Realization of One-Dimensional Dynamic Broadband Router

This program seeks to demonstrate an engineered metamaterial-based router capable of continuously tuning the angle of reflection via an externally applied bias across the infrared spectrum. Such a dynamic broadband optical router, if realized, would enable the far-field steering of beams, enabling new optical system functionalities such as signal multiplexing and routing. Today, the closest state-of-the-art solutions to the proposed system are ones based on MEMS micro-mirrors and liquid crystal spatial light modulators. In comparison to these known systems, the proposed device would be revolutionary in terms of switching speed, compactness, and versatile reconfigurability with the benefit of no moving parts. The physical and design principles, large-area manufacturing technologies, and software developed in this program will prove invaluable for future developments of the proposed dynamic achromatic optical router. All co-investigators will supervise undergraduate students, including individuals belonging to under-represented groups in sciences and engineering, building on their extensive track record in this important area. Co-PIs will employ a unified plan of action to incorporate nanophotonics into curricula, including classes in nanophotonics and openly accessible lecture notes. Furthermore, co-PIs will organize and establish a summer experience workshop for K-12 students in their respective community e.g. in Science Museums and Science Fair, an activity that will be closely coordinated with the institution and reported to NSF annually. They will also organize summer school, with emphasis on minority and under-represented participants.

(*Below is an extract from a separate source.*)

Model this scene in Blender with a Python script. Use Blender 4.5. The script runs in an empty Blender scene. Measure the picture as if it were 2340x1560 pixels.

Conventional approaches to the design of metasurfaces rely on subwavelength, near-resonance, metallic or dielectric scatterers as building blocks. The major drawback of such an approach is that the shaping of the wavefront can only be engineered for a frequency, since the scattered phase for each resonator depends on frequency in a highly nonlinear fashion. Indeed, the implementation of metasurfaces that function achromatically across a broad range of frequencies remains a formidable challenge. In conjunction, the electrical tunability of such anomalous reflection would represent a truly revolutionary device concept which can potentially employed in a variety of optical systems in a disruptive manner. Here, co-PIs propose novel strategies to do just that. The anomalous reflections required to achieve this tuning are induced by a phase gradient along a sub-wavelength-scale nanostructured metasurface mediated by gap plasmons within ITO based nanogap structures. Electrical tuning is achieved through ITO materials, which modifies the phase velocity of the gap plasmons and exhibits true time delay which allows for electro-optic control. This program will design the above-mentioned one-dimensional dynamic achromatic optical router, fabricate the device, evaluate its performance and fundamental limits, and perform scatterometry measurement to corroborate with theory. The device will be realized with a unique high-throughput nanomanufacturing method, atomic layer lithography that allows us to realize ultrahigh-aspect-ratio metal trenches needed for this work. If realized, the proposed device constitutes an electrically controllable plasmonic optical router that can be employed in a variety of optical systems, specifically where achromatic control of the light path on a pixel-by-pixel basis is essential, and cannot otherwise be achieved with current state-of-the-art.

This award reflects NSF's statutory mission and has been deemed worthy of support through evaluation using the Foundation's intellectual merit and broader impacts review criteria.